++++ RECORDS FOR THE EXERCISE ++++

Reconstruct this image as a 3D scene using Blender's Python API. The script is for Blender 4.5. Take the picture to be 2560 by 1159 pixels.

++++
++++ RECORDS FOR THE EXERCISE ++++

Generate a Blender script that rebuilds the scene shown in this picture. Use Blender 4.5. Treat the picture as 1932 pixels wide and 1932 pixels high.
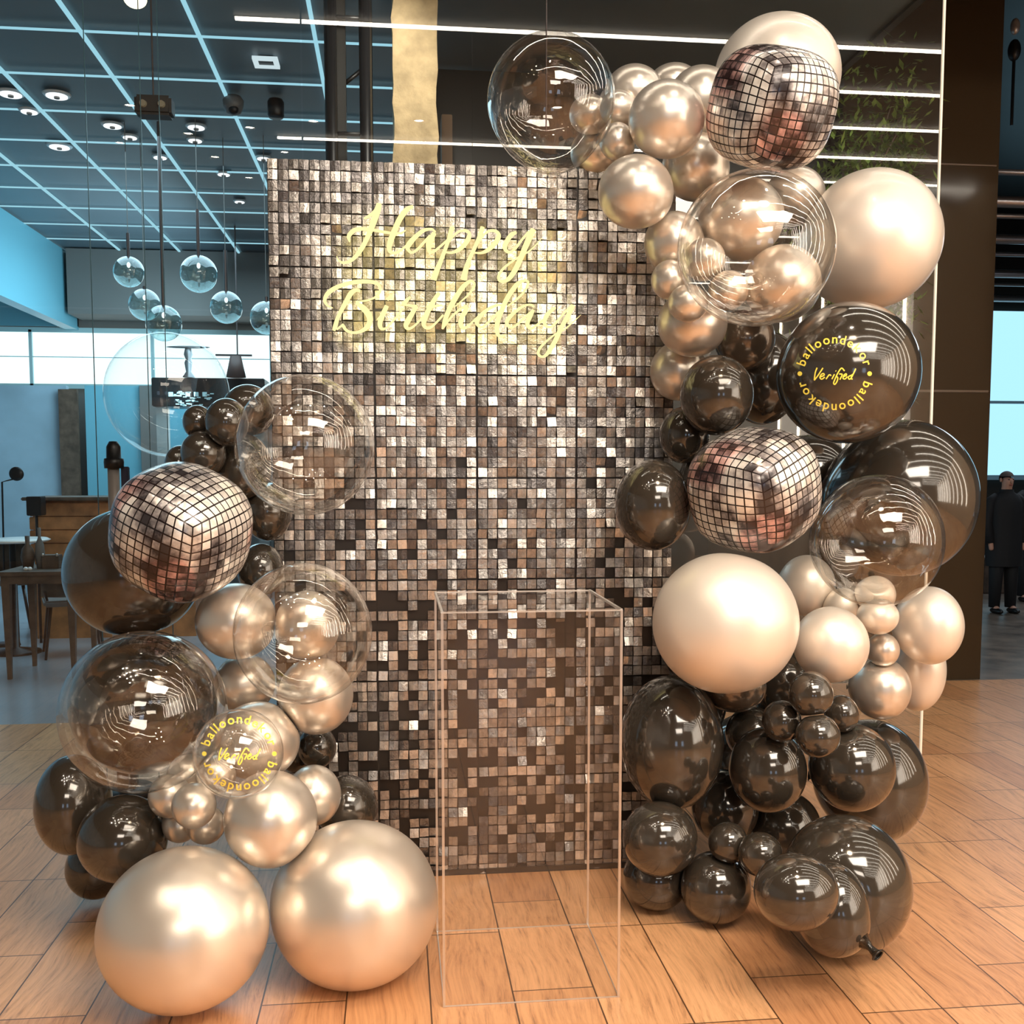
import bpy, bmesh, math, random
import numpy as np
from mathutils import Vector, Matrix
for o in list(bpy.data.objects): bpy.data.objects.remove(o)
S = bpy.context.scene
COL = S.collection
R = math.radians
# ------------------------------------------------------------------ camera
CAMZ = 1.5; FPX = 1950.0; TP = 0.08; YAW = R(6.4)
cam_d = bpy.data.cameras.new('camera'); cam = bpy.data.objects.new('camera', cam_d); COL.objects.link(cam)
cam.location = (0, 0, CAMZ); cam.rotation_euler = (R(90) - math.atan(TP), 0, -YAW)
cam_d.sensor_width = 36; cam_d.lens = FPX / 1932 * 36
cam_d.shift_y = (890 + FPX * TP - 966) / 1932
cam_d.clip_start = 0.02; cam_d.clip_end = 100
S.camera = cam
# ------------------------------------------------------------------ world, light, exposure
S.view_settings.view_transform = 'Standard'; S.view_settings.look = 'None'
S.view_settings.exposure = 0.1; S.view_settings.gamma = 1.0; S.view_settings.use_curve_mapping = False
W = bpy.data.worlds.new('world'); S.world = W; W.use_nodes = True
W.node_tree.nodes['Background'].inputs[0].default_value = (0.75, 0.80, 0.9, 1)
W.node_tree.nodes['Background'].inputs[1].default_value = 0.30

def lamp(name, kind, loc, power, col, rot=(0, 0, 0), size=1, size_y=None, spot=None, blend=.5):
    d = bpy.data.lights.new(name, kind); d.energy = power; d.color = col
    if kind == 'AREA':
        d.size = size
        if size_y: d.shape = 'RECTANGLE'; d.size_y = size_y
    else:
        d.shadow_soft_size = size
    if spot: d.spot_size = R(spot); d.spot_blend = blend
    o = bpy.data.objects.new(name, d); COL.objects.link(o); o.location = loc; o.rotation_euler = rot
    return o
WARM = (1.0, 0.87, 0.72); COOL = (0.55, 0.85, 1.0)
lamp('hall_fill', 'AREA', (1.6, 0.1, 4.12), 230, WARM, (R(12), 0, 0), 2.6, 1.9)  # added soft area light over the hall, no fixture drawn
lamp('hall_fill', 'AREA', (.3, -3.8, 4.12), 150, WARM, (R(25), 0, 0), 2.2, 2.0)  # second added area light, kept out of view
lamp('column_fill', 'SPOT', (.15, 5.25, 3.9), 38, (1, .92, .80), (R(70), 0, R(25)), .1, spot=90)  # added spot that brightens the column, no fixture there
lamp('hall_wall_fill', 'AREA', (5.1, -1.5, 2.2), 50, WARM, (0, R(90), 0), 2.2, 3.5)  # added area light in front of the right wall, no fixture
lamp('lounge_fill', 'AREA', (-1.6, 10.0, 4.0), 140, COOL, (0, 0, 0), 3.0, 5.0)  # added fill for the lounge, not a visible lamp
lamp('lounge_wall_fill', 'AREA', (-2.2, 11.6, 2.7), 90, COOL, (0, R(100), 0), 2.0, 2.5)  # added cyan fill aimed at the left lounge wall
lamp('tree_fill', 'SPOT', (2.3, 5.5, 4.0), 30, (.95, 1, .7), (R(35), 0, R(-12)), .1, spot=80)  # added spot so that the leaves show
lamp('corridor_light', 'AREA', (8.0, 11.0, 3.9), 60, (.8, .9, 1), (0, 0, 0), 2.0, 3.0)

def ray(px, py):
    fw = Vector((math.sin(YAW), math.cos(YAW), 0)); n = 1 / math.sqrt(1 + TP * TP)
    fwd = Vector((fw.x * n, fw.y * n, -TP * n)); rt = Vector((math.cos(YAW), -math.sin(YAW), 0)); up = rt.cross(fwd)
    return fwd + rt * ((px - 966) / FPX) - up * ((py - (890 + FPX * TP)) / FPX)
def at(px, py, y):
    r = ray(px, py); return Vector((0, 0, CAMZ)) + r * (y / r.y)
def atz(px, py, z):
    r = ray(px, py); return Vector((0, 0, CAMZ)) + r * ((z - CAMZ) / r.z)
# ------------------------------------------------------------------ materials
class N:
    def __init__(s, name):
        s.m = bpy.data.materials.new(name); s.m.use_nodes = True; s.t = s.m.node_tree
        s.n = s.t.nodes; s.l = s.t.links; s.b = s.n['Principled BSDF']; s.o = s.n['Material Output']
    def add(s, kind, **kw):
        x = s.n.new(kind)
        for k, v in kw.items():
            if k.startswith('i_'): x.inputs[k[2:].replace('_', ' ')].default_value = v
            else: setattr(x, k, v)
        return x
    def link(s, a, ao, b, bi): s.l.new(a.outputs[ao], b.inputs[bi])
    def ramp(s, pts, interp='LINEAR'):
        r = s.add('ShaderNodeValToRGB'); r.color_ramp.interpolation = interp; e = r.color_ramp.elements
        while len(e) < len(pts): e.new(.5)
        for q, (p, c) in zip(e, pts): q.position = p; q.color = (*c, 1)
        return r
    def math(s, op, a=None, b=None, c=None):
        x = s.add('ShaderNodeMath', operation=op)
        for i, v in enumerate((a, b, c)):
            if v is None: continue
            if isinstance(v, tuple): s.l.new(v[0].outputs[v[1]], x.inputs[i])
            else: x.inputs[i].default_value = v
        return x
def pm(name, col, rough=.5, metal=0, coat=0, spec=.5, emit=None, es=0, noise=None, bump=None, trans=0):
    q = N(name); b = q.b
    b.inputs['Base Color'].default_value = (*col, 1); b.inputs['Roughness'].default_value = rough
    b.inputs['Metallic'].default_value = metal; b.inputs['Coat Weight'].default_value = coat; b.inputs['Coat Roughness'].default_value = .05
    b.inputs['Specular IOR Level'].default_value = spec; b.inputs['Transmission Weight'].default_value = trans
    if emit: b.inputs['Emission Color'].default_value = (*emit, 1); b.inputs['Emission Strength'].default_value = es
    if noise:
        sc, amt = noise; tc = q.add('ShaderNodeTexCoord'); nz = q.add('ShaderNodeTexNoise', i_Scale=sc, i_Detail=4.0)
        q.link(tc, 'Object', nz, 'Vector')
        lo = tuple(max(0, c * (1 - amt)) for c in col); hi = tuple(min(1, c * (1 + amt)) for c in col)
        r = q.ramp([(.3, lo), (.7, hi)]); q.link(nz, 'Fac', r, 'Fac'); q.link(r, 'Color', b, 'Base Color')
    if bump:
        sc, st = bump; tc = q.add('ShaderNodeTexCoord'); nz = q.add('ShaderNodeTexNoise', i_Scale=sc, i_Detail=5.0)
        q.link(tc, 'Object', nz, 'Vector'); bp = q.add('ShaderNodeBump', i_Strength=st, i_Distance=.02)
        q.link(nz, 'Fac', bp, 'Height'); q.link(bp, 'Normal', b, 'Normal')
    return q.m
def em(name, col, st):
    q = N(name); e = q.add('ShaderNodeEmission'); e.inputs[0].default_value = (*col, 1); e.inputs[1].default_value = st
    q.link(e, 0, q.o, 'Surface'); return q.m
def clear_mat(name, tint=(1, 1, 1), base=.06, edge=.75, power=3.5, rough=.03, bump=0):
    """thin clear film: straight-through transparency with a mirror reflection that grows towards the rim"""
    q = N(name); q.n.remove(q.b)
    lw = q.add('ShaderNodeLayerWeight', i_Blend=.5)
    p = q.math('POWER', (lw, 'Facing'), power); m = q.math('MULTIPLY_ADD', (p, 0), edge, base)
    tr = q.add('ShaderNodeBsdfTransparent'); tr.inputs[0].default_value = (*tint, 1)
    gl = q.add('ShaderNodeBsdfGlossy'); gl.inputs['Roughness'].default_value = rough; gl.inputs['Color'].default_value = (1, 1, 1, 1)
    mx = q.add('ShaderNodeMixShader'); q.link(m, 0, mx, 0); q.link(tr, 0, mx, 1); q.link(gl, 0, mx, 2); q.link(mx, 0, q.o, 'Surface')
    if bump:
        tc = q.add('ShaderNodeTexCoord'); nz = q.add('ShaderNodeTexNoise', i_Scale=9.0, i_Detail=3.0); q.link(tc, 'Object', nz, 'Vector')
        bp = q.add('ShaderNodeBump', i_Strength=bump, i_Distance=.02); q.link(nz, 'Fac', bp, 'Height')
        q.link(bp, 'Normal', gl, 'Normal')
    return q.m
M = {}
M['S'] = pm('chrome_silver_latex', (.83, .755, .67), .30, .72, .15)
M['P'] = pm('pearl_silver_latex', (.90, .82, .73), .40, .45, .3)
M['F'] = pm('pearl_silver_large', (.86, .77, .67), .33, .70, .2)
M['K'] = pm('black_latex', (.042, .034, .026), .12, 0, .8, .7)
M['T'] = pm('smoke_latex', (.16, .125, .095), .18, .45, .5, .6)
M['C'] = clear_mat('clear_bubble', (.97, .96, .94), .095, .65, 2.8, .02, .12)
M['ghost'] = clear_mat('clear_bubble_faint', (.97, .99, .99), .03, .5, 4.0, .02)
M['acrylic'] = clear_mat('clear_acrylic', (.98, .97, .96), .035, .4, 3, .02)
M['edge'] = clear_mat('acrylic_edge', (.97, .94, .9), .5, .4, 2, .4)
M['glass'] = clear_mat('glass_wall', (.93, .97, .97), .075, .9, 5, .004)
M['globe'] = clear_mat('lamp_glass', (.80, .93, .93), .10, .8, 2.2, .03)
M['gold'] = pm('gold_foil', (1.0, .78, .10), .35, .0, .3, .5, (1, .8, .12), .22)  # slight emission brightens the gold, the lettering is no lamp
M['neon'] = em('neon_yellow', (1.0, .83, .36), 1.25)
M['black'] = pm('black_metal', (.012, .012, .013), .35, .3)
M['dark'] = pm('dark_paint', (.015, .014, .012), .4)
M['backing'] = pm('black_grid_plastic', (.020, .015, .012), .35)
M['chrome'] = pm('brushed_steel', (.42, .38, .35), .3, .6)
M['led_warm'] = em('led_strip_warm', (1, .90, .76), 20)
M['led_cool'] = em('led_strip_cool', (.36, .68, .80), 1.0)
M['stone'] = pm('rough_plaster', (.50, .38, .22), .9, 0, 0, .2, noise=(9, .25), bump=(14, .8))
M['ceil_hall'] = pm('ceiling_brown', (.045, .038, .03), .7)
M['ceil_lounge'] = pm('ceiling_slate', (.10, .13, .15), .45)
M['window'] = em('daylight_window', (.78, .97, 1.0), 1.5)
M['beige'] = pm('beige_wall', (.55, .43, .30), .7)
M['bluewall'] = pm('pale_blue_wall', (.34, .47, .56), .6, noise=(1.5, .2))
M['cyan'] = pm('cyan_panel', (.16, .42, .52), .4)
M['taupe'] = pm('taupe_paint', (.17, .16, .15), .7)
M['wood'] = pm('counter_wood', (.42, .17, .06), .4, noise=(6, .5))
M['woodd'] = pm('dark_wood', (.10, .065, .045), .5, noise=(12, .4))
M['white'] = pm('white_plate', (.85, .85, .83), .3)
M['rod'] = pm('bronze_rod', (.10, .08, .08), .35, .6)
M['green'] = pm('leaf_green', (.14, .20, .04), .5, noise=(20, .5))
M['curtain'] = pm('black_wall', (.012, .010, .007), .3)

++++

▶ _SHORT TASK_
Begin with the line where "Generate a Blender" appears and end with the line where "W.node_tree.nodes['Background'].inputs[1].default_value = 0.30" appears. Copy only that stretch, exactly, with no pictures.

▶ _WORKED SOLUTION_
Generate a Blender script that rebuilds the scene shown in this picture. Use Blender 4.5. Treat the picture as 1932 pixels wide and 1932 pixels high.
import bpy, bmesh, math, random
import numpy as np
from mathutils import Vector, Matrix
for o in list(bpy.data.objects): bpy.data.objects.remove(o)
S = bpy.context.scene
COL = S.collection
R = math.radians
# ------------------------------------------------------------------ camera
CAMZ = 1.5; FPX = 1950.0; TP = 0.08; YAW = R(6.4)
cam_d = bpy.data.cameras.new('camera'); cam = bpy.data.objects.new('camera', cam_d); COL.objects.link(cam)
cam.location = (0, 0, CAMZ); cam.rotation_euler = (R(90) - math.atan(TP), 0, -YAW)
cam_d.sensor_width = 36; cam_d.lens = FPX / 1932 * 36
cam_d.shift_y = (890 + FPX * TP - 966) / 1932
cam_d.clip_start = 0.02; cam_d.clip_end = 100
S.camera = cam
# ------------------------------------------------------------------ world, light, exposure
S.view_settings.view_transform = 'Standard'; S.view_settings.look = 'None'
S.view_settings.exposure = 0.1; S.view_settings.gamma = 1.0; S.view_settings.use_curve_mapping = False
W = bpy.data.worlds.new('world'); S.world = W; W.use_nodes = True
W.node_tree.nodes['Background'].inputs[0].default_value = (0.75, 0.80, 0.9, 1)
W.node_tree.nodes['Background'].inputs[1].default_value = 0.30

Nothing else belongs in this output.